7 Steps For A Well-Managed Accounts Payable System

Just as you should have effective systems for receiving cash, you should also have the right systems for paying out cash.  In fact, your accounts payable system is just as important as any other aspect of your business.  Therefore, it should be aggressively managed and kept in line with your goals and financial status.

Your bills should not only be paid, but they should also be planned.  By intelligently planning your bill payments, you’re able to create a flexible system that can be manipulated in response to uncertain factors – such as sales decreases and slow collections.  In addition, this kind of planning is also a great way to lower your tax bill.

And while there is no standard AP system that works for every business, there are a few general guidelines that every well-managed system should follow:

1)      Evaluate Cash Flow:  Your strategy should be based on your current cash-flow realities.  In particular, as a small business owner, you should monitor your cash-to-cash cycle.  That is, the amount of time that passes between your purchase of inventory – or services – and the cash receipts of the related sales.

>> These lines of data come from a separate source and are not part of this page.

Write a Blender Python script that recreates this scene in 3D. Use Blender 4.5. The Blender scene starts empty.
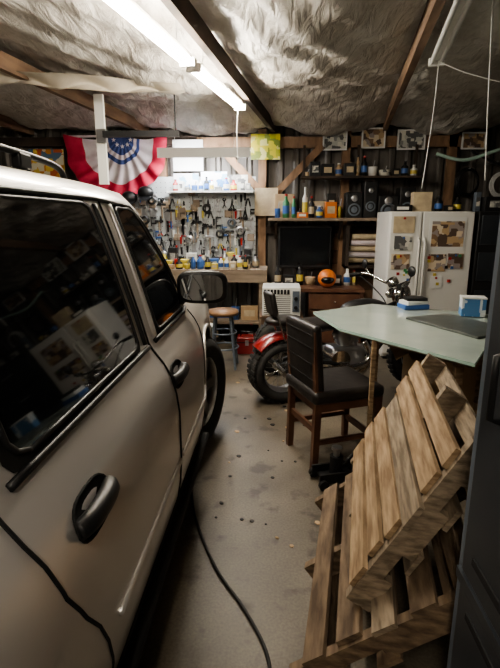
import bpy, bmesh, math, random
from mathutils import Vector, Matrix, Euler
R=random.Random(7)
# ---------------------------------------------------------------- materials
def M(name,c1,c2=None,rough=.55,metal=0.0,scale=6,bump=0.0,stretch=(1,1,1),emis=0,coat=0,bscale=None,detail=5,lo=.35,hi=.65,spec=.5):
    m=bpy.data.materials.new(name); m.use_nodes=True
    nt=m.node_tree; b=nt.nodes['Principled BSDF']
    b.inputs['Base Color'].default_value=(*c1,1); b.inputs['Roughness'].default_value=rough
    b.inputs['Metallic'].default_value=metal; b.inputs['Coat Weight'].default_value=coat
    b.inputs['Specular IOR Level'].default_value=spec
    if emis:
        b.inputs['Emission Color'].default_value=(*c1,1); b.inputs['Emission Strength'].default_value=emis
    if c2 or bump:
        tc=nt.nodes.new('ShaderNodeTexCoord'); mp=nt.nodes.new('ShaderNodeMapping')
        mp.inputs['Scale'].default_value=stretch; nt.links.new(tc.outputs['Object'],mp.inputs[0])
        n=nt.nodes.new('ShaderNodeTexNoise'); n.inputs['Scale'].default_value=scale; n.inputs['Detail'].default_value=detail
        nt.links.new(mp.outputs[0],n.inputs[0])
        if c2:
            r=nt.nodes.new('ShaderNodeValToRGB'); r.color_ramp.elements[0].position=lo; r.color_ramp.elements[1].position=hi
            r.color_ramp.elements[0].color=(*c1,1); r.color_ramp.elements[1].color=(*c2,1)
            nt.links.new(n.outputs[0],r.inputs[0]); nt.links.new(r.outputs[0],b.inputs['Base Color'])
        if bump:
            n2=n
            if bscale:
                n2=nt.nodes.new('ShaderNodeTexNoise'); n2.inputs['Scale'].default_value=bscale; n2.inputs['Detail'].default_value=4
                nt.links.new(mp.outputs[0],n2.inputs[0])
            bp=nt.nodes.new('ShaderNodeBump'); bp.inputs['Strength'].default_value=bump; bp.inputs['Distance'].default_value=.02
            nt.links.new(n2.outputs[0],bp.inputs['Height']); nt.links.new(bp.outputs[0],b.inputs['Normal'])
    return m
def mosaic(name,cols,scale=9):
    m=bpy.data.materials.new(name); m.use_nodes=True; nt=m.node_tree; b=nt.nodes['Principled BSDF']
    tc=nt.nodes.new('ShaderNodeTexCoord'); v=nt.nodes.new('ShaderNodeTexVoronoi'); v.inputs['Scale'].default_value=scale
    v.distance='CHEBYCHEV'
    nt.links.new(tc.outputs['Object'],v.inputs['Vector'])
    s=nt.nodes.new('ShaderNodeSeparateColor'); nt.links.new(v.outputs['Color'],s.inputs[0])
    r=nt.nodes.new('ShaderNodeValToRGB'); r.color_ramp.interpolation='CONSTANT'
    for i,c in enumerate(cols):
        e=r.color_ramp.elements[i] if i<2 else r.color_ramp.elements.new(i/len(cols))
        e.position=i/len(cols); e.color=(*c,1)
    nt.links.new(s.outputs[0],r.inputs[0]); nt.links.new(r.outputs[0],b.inputs['Base Color']); b.inputs['Roughness'].default_value=.5
    return m
paint=M('car_paint',(.63,.60,.57),rough=.28,metal=.45,coat=.4)
glass=M('car_tinted_glass',(.008,.009,.01),rough=.04,spec=.9)
blk=M('black_plastic',(.015,.015,.016),rough=.45)
gap=M('panel_gap_rubber',(.006,.006,.006),rough=.8)
rubber=M('tire_rubber',(.018,.018,.018),(.035,.033,.03),rough=.8,scale=8,bump=.2)
alloy=M('alloy_metal',(.5,.5,.5),rough=.3,metal=1)
chrome=M('chrome',(.75,.75,.75),rough=.12,metal=1)
steel=M('steel_tool',(.45,.45,.46),rough=.35,metal=.9)
mirrorm=M('mirror_glass',(.8,.83,.85),rough=.03,metal=1)
wood=M('pallet_wood',(.25,.165,.095),(.50,.36,.225),rough=.78,scale=5,bump=.3,stretch=(3,1,9))
wood2=M('pallet_wood_dark',(.09,.06,.038),(.24,.17,.11),rough=.8,scale=5,bump=.3,stretch=(3,1,9))
wood3=M('pallet_wood_weathered',(.17,.13,.09),(.38,.30,.215),rough=.8,scale=6,bump=.3,stretch=(3,1,9))
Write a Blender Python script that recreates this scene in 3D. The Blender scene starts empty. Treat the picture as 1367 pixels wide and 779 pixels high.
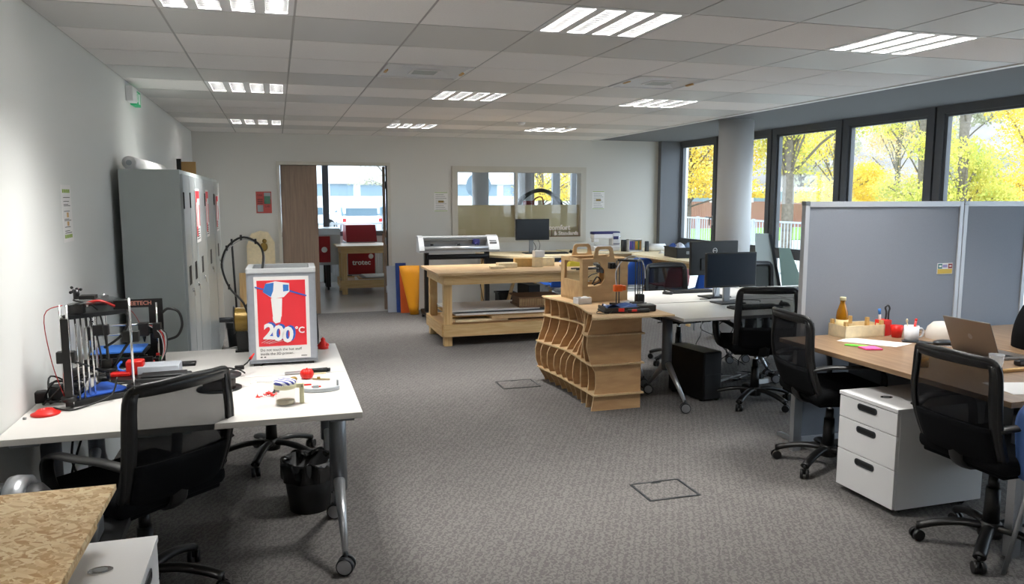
import bpy, bmesh, math, random
from mathutils import Vector, Matrix
random.seed(7)
PI=math.pi
LAMP_W=8.5; WORLD=3.1; EXPO=0.82
SC=bpy.context.scene
COL=SC.collection
# ------------------------------------------------------------------ materials
def lin(c):
    if isinstance(c,str):
        c=c.lstrip('#'); c=[int(c[i:i+2],16)/255 for i in (0,2,4)]
    return tuple((x/12.92 if x<=.04045 else ((x+.055)/1.055)**2.4) for x in c)+(1,)
def mat(name,c,rough=.5,metal=0,spec=.5,noise=0,scale=40,emit=None,es=0,alpha=None,trans=0,bump=0,bscale=None,coat=0):
    m=bpy.data.materials.new(name); m.use_nodes=True; nt=m.node_tree; b=nt.nodes['Principled BSDF']
    col=lin(c); b.inputs['Base Color'].default_value=col
    b.inputs['Roughness'].default_value=rough; b.inputs['Metallic'].default_value=metal
    b.inputs['Specular IOR Level'].default_value=spec; b.inputs['Coat Weight'].default_value=coat
    if trans: b.inputs['Transmission Weight'].default_value=trans
    if emit: b.inputs['Emission Color'].default_value=lin(emit); b.inputs['Emission Strength'].default_value=es
    if alpha is not None: b.inputs['Alpha'].default_value=alpha
    if noise or bump:
        tc=nt.nodes.new('ShaderNodeTexCoord'); n=nt.nodes.new('ShaderNodeTexNoise'); n.inputs['Scale'].default_value=scale; n.inputs['Detail'].default_value=4
        nt.links.new(tc.outputs['Object'],n.inputs['Vector'])
        if noise:
            r=nt.nodes.new('ShaderNodeValToRGB'); e=r.color_ramp.elements
            e[0].position=.3; e[1].position=.7
            e[0].color=tuple(x*(1-noise) for x in col[:3])+(1,); e[1].color=tuple(min(1,x*(1+noise)) for x in col[:3])+(1,)
            nt.links.new(n.outputs['Fac'],r.inputs['Fac']); nt.links.new(r.outputs['Color'],b.inputs['Base Color'])
        if bump:
            bp=nt.nodes.new('ShaderNodeBump'); bp.inputs['Strength'].default_value=bump; bp.inputs['Distance'].default_value=.002
            nt.links.new(n.outputs['Fac'],bp.inputs['Height']); nt.links.new(bp.outputs['Normal'],b.inputs['Normal'])
    return m
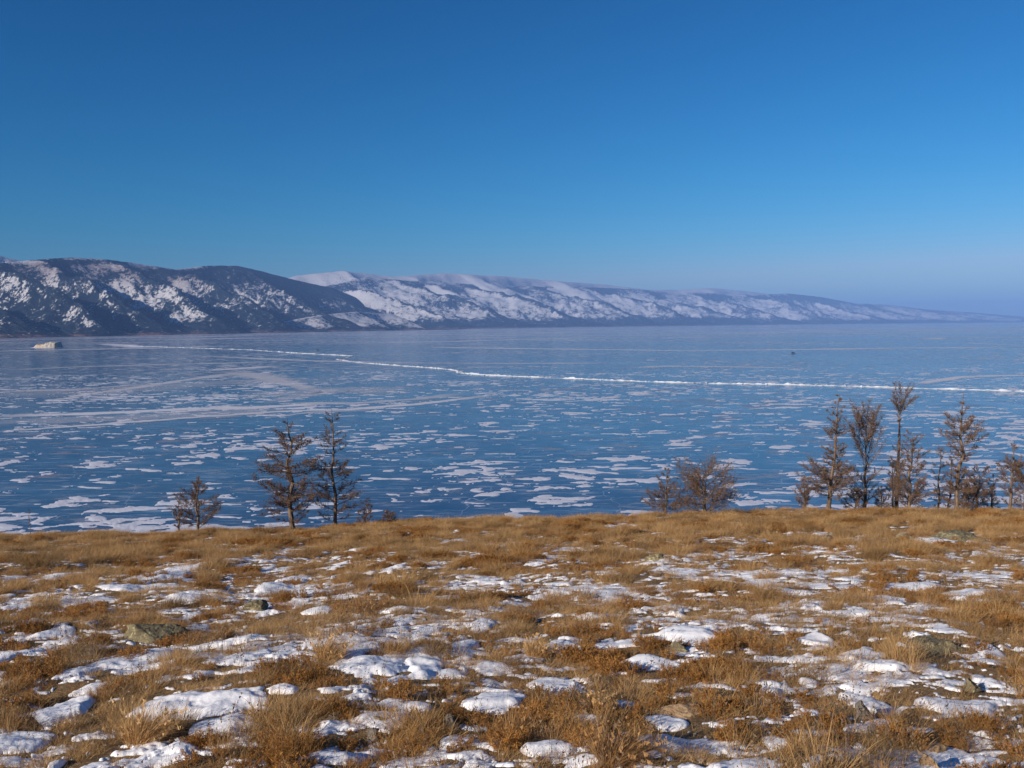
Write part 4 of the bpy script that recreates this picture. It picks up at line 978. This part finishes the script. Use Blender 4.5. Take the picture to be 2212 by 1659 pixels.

2)      Prioritize And Set Goals:  Write down your goals for paying vendors. When this is not done, it’s common for business owners to simply pay the vendor that yell the loudest.  Instead, set your goals to pay vendors according to the overall benefit of your company.

3)      Negotiate With Your Vendors:  Aside from bankers and tax authorities, you may be able to achieve optimal payment terms through negotiation with vendors.   Of course, this should be done when orders are being placed – not will bills are due or overdue.

4)      Forecast Cash Needs:  You should be able to predict your cash needs and know – with reasonable accuracy – if funds will be available from bank accounts or credit lines.

5)      Keep good payables records:  Weekly updates should be kept about the aging of outstanding bills.  Also, for each bill paid, you should retain the related sales order, delivery records, payment invoices, cost records, etc.